7. What is one meaningful story that comes to mind from your time as a leader, so far?


When I was Mayor, I was faced with many tough decisions and contentious policies- renegotiation of a 10 year contract with the Sheriff's office, renegotiation of the Fire firefighters and City Police retirement packages, the millage rate, utility rates- things that often result in winners and losers. But, one opportunity I had was very meaningful to me personally. I just happened to be in the City Manager's office one day when a call came in. A conversation came up about an old beer distribution warehouse that the owner was offering to donate to the City, but the City (City management) did not want the building as they were concerned about insurance expenses and other liabilities. I knew right away which building it was... I had my eye on it for years, as I had been pushing for the establishment of an arts district just west of the downtown area since moving to the City in 2003 with my artist husband as a way to spur redevelopment westward. I had even made a presentation to the Community Redevelopment Agency (CRA) in 2004 about the power of arts based redevelopment to garner support for my ideas.

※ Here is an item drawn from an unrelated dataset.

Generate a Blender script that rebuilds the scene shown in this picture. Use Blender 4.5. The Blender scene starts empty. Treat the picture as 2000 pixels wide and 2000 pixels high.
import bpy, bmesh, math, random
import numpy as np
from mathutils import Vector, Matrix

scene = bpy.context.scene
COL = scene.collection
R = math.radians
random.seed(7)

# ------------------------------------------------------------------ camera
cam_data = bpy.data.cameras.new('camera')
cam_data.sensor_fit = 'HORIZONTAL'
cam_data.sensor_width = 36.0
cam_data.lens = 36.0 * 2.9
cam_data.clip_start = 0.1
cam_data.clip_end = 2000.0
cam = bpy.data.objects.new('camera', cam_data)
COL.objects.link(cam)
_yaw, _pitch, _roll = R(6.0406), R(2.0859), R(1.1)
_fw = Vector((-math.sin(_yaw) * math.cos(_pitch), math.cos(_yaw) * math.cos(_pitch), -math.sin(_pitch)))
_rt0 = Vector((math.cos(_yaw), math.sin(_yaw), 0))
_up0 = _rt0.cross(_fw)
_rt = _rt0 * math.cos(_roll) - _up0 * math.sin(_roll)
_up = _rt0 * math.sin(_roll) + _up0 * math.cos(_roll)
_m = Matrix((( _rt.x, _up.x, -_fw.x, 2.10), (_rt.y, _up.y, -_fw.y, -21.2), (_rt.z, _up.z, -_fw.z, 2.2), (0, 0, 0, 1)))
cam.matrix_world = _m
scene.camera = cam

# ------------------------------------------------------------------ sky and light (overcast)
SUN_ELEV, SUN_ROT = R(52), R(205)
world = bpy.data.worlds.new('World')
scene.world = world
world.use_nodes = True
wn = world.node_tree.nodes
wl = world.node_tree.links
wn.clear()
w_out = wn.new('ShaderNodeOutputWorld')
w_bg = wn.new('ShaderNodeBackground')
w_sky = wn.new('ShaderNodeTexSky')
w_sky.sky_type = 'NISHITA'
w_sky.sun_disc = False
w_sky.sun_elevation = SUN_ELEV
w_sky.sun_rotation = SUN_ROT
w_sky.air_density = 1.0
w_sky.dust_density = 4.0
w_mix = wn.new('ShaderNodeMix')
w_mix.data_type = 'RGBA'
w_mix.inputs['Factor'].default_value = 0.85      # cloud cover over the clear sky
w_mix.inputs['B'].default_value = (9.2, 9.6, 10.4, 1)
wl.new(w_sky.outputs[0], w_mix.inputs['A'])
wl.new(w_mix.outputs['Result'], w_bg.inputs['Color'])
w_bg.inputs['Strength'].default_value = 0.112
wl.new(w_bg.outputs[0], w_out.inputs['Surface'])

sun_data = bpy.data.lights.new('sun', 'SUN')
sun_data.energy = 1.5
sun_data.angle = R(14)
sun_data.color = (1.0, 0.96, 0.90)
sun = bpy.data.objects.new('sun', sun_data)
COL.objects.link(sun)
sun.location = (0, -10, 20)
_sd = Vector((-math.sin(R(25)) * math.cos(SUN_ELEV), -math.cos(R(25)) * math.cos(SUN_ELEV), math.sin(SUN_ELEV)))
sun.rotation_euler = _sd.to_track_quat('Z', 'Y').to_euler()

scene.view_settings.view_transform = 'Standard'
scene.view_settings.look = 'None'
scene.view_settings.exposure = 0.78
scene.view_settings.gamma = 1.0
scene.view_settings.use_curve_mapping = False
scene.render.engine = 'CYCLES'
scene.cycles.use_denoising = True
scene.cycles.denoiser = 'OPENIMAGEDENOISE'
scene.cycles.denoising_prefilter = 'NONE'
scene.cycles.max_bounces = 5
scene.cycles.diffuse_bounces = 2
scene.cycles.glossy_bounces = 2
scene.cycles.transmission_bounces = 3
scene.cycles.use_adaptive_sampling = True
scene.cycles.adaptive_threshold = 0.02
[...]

I had always dreamed of turning the building into a foundry as my husband is a bronze artist and due to the City zoning laws, it was not possible for industrial artists to have live/work studios spaces, which I had been advocating the city to allow for years. Then, 7 years later, I found myself with an opportunity to make a difference. I asked the City Manager to take me to see the building to make sure it was the same one and we toured the grounds. I told them we definitely wanted the building. I envisioned it being a great art center. Upon my insistence, the City Manager engaged the owners in conversation and the City took possession of the facility specifically for an arts-related purpose. Although I was no longer in office two years later when the City and CRA chose an organization to develop the site, and I have never been credited for the project by my successors, my heart is content knowing the role I played in the repurposing of a blighted building into the vibrant art center it is today.